Once home the baby seat came out easily as it was only snapped and Velcro’ed in place.  I attached wood across the bottom to have a solid floor for two of the legs of the tripod.  I purchased threaded pipe fittings and screwed them to the wood floor and to the front wheel fender. These acted as cups for each of the tripod feet to securely fit into without slipping.  Flipping the former baby sunshade frame forward gave a perfect place to bungee the tripod legs to the cart to avoid overturning.  The last thing I wanted was for this rig to take a tumble with all of that very expensive camera gear.  A couple more bungees from the center of the tripod head to the framework made for a very solid rig. 

Image by Jill Bernstein

Another one of my requirements and one of the reasons for the parking brake was to minimize camera shake.  All that work to only have blurred images would not make me happy camper.  Lastly I added a plastic box that sat on the wood floor to carry my water bottle, jacket and other junk I might need.

This stroller-pod had the type of front wheel where you had to pop a wheelie to turn a corner.  Adding my camera gear bag to the back handle helped balance the rig allowing for easy pop-up-to-turn movement.  However, if I do it again, I’ll get a stroller with a swivel front wheel.

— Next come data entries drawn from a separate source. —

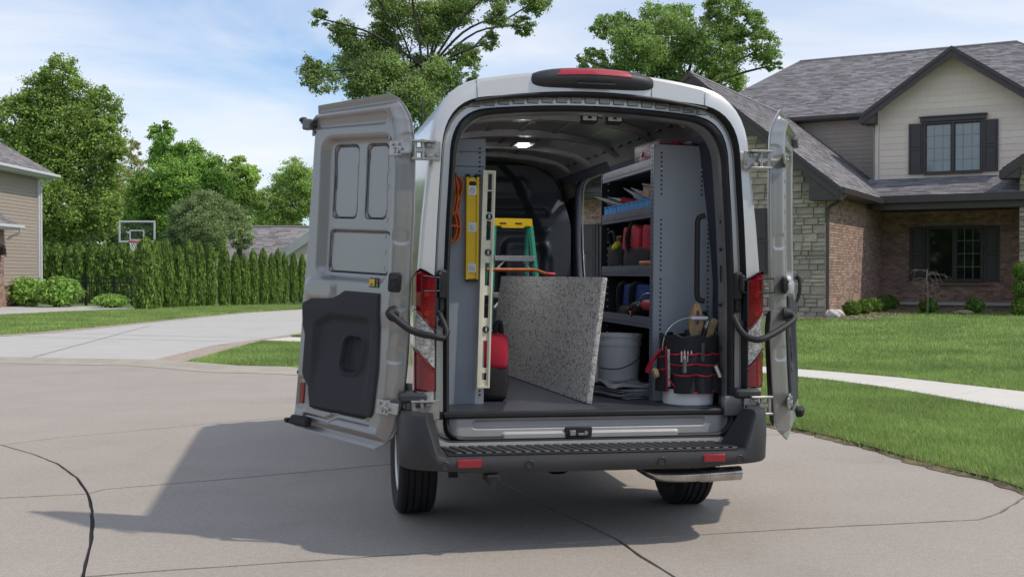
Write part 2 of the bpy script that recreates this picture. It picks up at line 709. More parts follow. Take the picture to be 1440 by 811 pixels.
# gutter lip along the far rim of the court
b = MB()
rim = EDGE[11:] + CURB[1:5]
rs = resamp(rim, 90)
loops = []
for i, (x, y) in enumerate(rs):
    x2, y2 = rs[min(i + 1, 89)]
    x1, y1 = rs[max(i - 1, 0)]
    d = Vector((x2 - x1, y2 - y1)).normalized()
    nrm = Vector((-d.y, d.x)) * -1
    if nrm.y < 0:
        nrm = -nrm
    loops.append([(x - nrm.x * .5, y - nrm.y * .5, .004), (x - nrm.x * .18, y - nrm.y * .18, .012), (x, y, .05), (x + nrm.x * .16, y + nrm.y * .16, .055), (x + nrm.x * .17, y + nrm.y * .17, -.03)])
b.loft(loops, closed=False)
tag(b.build('curb', mat('curb_concrete', (0.38, 0.345, 0.285), 0.9, var=0.08, scale=2.5, bump=0.25, bscale=120)), kind='structure')

# driveway leading back, with a darker aggregate edge
drive_pl = [(-16, 19.9), (-8.65, 19.1), (-7.33, 18.82), (-6.04, 18.6), (-5.55, 18.3), (-5.58, 20.47), (-5.55, 22.45), (-4.9, 25.5), (-2.6, 45.5), (-8.54, 44.98), (-9.87, 41.02), (-10.47, 35.96), (-11.1, 29.2), (-11.35, 27.16), (-11.83, 25.95), (-17, 25.2)]
poly_sheet('driveway', drive_pl, .03, M_DRIVE, depth=.08)
b = MB()
for p0, p1 in (((-5.55, 18.45), (-5.58, 22.6)), ((-5.55, 22.6), (-4.95, 25.4)), ((-4.95, 25.4), (-2.6, 45.5))):
    a, c = Vector((*p0, .036)), Vector((*p1, .036))
    d = (c - a).normalized()
    n_ = Vector((d.y, -d.x, 0)) * .42
    b.add([a - n_, a + n_, c + n_, c - n_], [(0, 1, 2, 3)])
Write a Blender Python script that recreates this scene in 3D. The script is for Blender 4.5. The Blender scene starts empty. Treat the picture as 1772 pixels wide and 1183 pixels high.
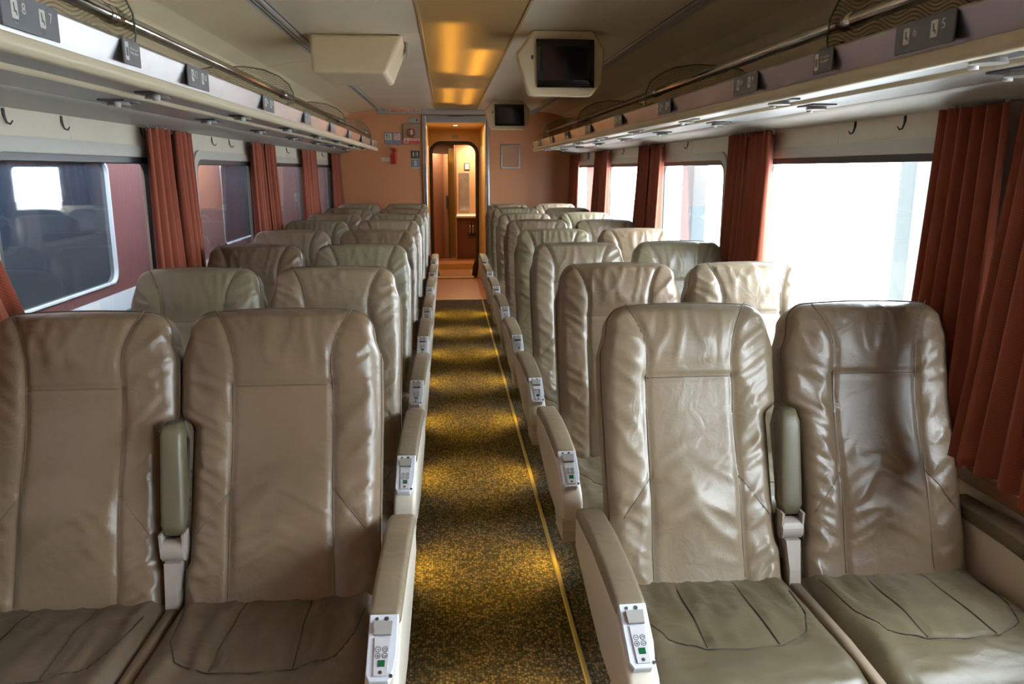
import bpy, bmesh, math, random
from mathutils import Vector, Matrix, noise
PI = math.pi
S = bpy.context.scene
COL = S.collection

# ------------------------------------------------------------------ camera
F_PX, CX, CY, CAM_H = 1378.0, 886.0, 591.5, 1.55
TH = math.atan(298 / F_PX)
PS = math.atan(114 * math.cos(TH) / F_PX)
cam = bpy.data.cameras.new('camera')
cam.sensor_width = 36.0
cam.lens = F_PX / 1772 * 36.0
cam.clip_start = 0.02
camo = bpy.data.objects.new('camera', cam)
COL.objects.link(camo)
camo.location = (0, 0, CAM_H)
camo.rotation_euler = (PI / 2 - TH, 0, -PS)
S.camera = camo

# ------------------------------------------------------------------ world, view
S.view_settings.view_transform = 'Standard'
S.view_settings.look = 'None'
S.view_settings.exposure = 0.33
S.view_settings.gamma = 1.0
S.view_settings.use_curve_mapping = False
SKY = 26.0
w = bpy.data.worlds.new('overcast_sky')
S.world = w
w.use_nodes = True
bg = w.node_tree.nodes['Background']
bg.inputs['Color'].default_value = (0.86, 0.93, 1.0, 1)
bg.inputs['Strength'].default_value = SKY
S.cycles.max_bounces = 10
S.cycles.diffuse_bounces = 5
S.cycles.glossy_bounces = 4
S.cycles.transmission_bounces = 8
S.cycles.transparent_max_bounces = 16
S.cycles.caustics_reflective = False
S.cycles.caustics_refractive = False
S.cycles.sample_clamp_indirect = 6.0
S.cycles.use_denoising = True
try:
    S.cycles.denoiser = 'OPENIMAGEDENOISE'
except Exception:
    pass

def area_light(name, loc, rot, sx, sy, power, color=(1, 1, 1), spread=None):
    L = bpy.data.lights.new(name, 'AREA')
    L.shape = 'RECTANGLE'
    L.size, L.size_y = sx, sy
    L.energy = power
    L.color = color
    if spread is not None:
        L.spread = spread
    o = bpy.data.objects.new(name, L)
    o.location = loc
    o.rotation_euler = rot
    COL.objects.link(o)
    return o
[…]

Shooting was a breeze.  I’d roll up to an exhibit and turn the stroller-pod sideways to the animals, lock 

Image by Jill Bernstein

the parking brake and shot from the side as I could easily stand right up to the camera and swing the Wimberley and camera left and right as needed.  Shooting from the rear of the stroller-pod is difficult as you have to lean over the handle that hits you in the stomach in order see in the viewfinder.  However, shooting from the side also allowed me to use my feet as a bumpers against the wheels to prevent the stroller-pod from rolling if the parking brake was not really needed.

In the end, it all worked out great.  I strolled all around the zoo just like any proud mom.  I have to say my baby got more attention than any kid in the park.  At the end of the day, my back, legs and feet felt great as I didn’t lift a thing all day.  In fact, I helped carry other photographers gear from time to time throughout the day.  I was Superwoman (with the help of some wheels)!

As I always say… Anything is possible… You’re only limited by your imagination!


Comments

Sam Upchurch(non-registered)
Very creative and functional Connie! Now all you need to do is market it!